Facing a death sentence, he left Egypt in the mid-1980s initially for Saudi Arabia, but soon headed for Pakistan's northwestern city of Peshawar where the resistance to the Soviet occupation of Afghanistan was based, and then to Afghanistan, where he joined forces with bin Laden.

Zawahiri, gifted with brains but bereft of bin Laden's potent charisma, has long been seen as the mastermind behind the global terror franchise.

From hiding, he has issued video missives calling for war on the West. The most recent was a filmed eulogy to bin Laden, vowing to pursue jihad in a tape reported by the SITE Intelligence Group on June 8.

It was a message of loyalty to bin Laden, whom analysts believe alone had the charisma capable of uniting an increasingly disparate group divided between Egyptians and non-Egyptian Arabs.

The eulogy came nearly a month after a Saudi newspaper reported on May 5 that as the struggle for power simmered within the network, Zawahiri led US troops to bin Laden through his courier.

Al-Watan newspaper, quoting an unnamed "regional source," had said the top two al-Qaeda men had differences and that the courier was a Pakistani national who knew he was being followed by the US military but disguised the fact.

With the return of an Egyptian figure in al-Qaeda, Saif al-Adel, last autumn from Iran, the Egyptian faction had hatched a plan to dispose of Saudi-born bin Laden, according to Al-Watan.

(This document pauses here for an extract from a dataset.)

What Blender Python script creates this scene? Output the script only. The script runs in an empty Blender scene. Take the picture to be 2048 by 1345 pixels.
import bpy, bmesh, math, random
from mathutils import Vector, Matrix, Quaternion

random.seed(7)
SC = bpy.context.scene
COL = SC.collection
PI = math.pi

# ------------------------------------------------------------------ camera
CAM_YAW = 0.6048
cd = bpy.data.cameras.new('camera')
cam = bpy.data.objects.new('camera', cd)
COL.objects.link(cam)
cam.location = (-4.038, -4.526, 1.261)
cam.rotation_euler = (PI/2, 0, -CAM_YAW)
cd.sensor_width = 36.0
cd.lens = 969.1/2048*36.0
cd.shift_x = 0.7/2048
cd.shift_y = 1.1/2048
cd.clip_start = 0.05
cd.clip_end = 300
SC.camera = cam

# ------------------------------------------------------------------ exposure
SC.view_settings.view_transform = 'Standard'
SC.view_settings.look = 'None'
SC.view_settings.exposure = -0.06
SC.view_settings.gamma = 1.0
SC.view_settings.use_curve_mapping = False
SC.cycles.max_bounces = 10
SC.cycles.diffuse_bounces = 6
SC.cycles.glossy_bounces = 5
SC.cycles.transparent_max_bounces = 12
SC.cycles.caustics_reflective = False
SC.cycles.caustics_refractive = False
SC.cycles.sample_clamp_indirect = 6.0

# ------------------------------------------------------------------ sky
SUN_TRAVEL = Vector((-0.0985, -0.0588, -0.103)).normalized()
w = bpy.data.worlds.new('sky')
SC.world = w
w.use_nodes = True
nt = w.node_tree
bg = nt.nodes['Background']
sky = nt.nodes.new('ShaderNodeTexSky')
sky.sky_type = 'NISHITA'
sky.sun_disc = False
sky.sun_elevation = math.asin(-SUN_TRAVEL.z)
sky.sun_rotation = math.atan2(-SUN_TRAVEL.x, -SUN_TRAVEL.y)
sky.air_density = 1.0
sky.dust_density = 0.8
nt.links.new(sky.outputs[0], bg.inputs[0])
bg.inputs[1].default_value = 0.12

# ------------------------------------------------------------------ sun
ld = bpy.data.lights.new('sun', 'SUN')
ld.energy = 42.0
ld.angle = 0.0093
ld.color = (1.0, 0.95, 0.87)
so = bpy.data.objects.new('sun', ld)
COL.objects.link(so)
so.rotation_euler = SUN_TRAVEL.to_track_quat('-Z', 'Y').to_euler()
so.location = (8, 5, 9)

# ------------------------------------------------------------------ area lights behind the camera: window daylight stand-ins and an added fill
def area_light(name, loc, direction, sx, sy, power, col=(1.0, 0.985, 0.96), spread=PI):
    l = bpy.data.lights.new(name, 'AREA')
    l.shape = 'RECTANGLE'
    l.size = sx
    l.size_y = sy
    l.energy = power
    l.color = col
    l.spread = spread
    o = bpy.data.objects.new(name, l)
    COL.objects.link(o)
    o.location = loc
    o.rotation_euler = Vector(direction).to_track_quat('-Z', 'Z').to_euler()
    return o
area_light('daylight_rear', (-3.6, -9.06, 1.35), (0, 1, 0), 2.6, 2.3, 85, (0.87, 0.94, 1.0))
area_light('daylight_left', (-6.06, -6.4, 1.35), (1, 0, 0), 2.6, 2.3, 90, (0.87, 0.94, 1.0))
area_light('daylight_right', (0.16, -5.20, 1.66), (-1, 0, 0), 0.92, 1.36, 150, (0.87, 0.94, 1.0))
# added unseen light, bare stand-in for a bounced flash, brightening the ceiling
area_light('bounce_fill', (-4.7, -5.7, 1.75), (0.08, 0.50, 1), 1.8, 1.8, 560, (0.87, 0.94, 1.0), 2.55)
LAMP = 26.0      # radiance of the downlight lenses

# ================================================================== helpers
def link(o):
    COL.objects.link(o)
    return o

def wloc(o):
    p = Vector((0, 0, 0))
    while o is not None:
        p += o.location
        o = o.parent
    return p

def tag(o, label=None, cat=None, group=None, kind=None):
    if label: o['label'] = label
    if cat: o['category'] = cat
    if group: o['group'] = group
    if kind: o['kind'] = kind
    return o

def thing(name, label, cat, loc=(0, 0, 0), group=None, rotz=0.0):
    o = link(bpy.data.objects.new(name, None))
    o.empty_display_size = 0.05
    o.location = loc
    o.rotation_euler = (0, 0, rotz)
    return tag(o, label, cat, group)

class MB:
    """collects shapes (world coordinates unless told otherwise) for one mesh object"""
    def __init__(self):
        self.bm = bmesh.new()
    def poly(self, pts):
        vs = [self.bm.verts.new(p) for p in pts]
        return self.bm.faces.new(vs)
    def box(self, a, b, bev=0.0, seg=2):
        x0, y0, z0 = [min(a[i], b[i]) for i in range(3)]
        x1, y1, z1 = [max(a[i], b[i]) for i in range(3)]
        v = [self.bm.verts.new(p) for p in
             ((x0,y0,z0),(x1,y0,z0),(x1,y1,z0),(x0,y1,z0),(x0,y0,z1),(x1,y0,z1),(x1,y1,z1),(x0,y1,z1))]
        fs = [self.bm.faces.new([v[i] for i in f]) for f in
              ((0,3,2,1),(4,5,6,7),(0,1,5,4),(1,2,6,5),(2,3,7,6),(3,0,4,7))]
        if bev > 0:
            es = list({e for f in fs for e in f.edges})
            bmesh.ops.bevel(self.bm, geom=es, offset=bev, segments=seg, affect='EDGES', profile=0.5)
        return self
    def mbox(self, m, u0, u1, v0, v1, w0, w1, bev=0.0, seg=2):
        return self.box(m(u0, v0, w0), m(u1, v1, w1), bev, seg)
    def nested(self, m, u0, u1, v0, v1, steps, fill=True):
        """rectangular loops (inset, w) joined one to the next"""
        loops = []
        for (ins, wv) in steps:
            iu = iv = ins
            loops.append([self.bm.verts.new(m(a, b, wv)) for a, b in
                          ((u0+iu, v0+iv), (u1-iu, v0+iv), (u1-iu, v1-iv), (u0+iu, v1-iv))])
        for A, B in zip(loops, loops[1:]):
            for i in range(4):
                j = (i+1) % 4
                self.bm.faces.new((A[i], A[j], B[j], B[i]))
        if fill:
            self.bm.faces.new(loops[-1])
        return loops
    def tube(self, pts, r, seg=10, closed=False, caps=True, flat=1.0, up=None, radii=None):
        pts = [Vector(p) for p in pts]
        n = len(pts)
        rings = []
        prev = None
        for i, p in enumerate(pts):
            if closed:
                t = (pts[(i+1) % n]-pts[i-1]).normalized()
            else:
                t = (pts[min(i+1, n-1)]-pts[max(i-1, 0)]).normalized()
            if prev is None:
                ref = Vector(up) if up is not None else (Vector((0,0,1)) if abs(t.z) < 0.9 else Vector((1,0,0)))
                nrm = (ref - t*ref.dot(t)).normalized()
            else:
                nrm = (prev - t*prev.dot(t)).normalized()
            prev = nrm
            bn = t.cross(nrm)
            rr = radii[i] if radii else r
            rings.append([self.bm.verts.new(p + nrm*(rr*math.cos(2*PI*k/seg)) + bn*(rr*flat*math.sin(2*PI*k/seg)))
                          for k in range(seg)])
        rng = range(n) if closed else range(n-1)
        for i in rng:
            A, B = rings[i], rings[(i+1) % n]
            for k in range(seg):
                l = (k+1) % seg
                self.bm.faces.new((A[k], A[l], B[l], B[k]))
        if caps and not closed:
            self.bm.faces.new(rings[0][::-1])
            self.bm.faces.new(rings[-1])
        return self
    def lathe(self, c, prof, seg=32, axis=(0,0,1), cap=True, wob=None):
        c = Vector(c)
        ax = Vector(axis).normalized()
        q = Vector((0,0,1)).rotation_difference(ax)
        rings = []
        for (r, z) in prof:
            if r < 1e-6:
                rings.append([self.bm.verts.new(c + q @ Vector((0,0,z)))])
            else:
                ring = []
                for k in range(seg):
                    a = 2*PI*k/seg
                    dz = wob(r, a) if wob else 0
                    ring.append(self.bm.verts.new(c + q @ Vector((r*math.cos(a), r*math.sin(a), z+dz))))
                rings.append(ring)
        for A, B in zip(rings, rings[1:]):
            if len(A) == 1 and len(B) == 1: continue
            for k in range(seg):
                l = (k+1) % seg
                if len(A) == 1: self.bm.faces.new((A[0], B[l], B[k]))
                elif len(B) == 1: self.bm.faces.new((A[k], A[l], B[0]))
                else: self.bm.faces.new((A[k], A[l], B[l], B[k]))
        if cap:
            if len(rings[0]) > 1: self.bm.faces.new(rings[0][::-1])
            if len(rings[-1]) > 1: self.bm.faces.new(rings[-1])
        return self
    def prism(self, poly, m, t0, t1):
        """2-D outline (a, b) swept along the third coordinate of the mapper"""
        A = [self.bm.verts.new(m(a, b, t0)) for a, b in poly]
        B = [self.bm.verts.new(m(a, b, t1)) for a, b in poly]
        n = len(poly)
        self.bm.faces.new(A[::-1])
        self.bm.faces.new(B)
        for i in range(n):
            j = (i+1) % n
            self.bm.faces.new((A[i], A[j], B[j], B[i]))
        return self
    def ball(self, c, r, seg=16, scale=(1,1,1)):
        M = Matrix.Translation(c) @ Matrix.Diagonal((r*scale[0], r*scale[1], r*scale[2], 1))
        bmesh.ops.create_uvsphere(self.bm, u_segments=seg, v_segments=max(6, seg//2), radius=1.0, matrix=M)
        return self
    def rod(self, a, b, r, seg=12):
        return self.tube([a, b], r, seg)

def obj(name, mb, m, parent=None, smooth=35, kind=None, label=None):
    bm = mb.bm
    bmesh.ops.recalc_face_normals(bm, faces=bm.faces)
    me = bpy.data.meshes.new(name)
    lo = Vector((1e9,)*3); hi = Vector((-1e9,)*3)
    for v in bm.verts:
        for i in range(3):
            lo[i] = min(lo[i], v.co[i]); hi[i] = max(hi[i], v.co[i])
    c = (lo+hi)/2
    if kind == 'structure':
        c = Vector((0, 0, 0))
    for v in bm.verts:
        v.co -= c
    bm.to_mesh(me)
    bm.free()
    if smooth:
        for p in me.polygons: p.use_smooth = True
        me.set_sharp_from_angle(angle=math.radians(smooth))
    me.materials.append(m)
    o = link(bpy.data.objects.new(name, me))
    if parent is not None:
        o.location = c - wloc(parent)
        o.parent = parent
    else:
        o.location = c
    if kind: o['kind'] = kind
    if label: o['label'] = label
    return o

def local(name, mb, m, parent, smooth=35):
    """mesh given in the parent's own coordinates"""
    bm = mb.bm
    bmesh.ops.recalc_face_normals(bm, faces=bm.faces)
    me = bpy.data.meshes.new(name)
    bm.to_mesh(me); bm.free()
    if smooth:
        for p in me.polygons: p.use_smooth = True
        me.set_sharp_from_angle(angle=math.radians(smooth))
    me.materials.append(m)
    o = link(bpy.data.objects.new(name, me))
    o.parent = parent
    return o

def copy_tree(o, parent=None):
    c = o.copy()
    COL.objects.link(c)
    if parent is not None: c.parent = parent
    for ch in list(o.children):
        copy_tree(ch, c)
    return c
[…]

It said Zawahiri's faction had persuaded bin Laden to leave tribal areas along the Afghan-Pakistan border and take shelter instead in Abbottabad near Islamabad where he was finally unearthed and shot dead by elite US Navy SEALs.

US-Pakistani relations have soured following the raid amid mounting allegations that bin Laden evaded capture for years thanks to the complicity or incompetence of Pakistan's authorities.

But Pakistan's civilian government has angrily dismissed the allegations and its powerful military has warned of unspecified reprisals if another unilateral US raid were to occur.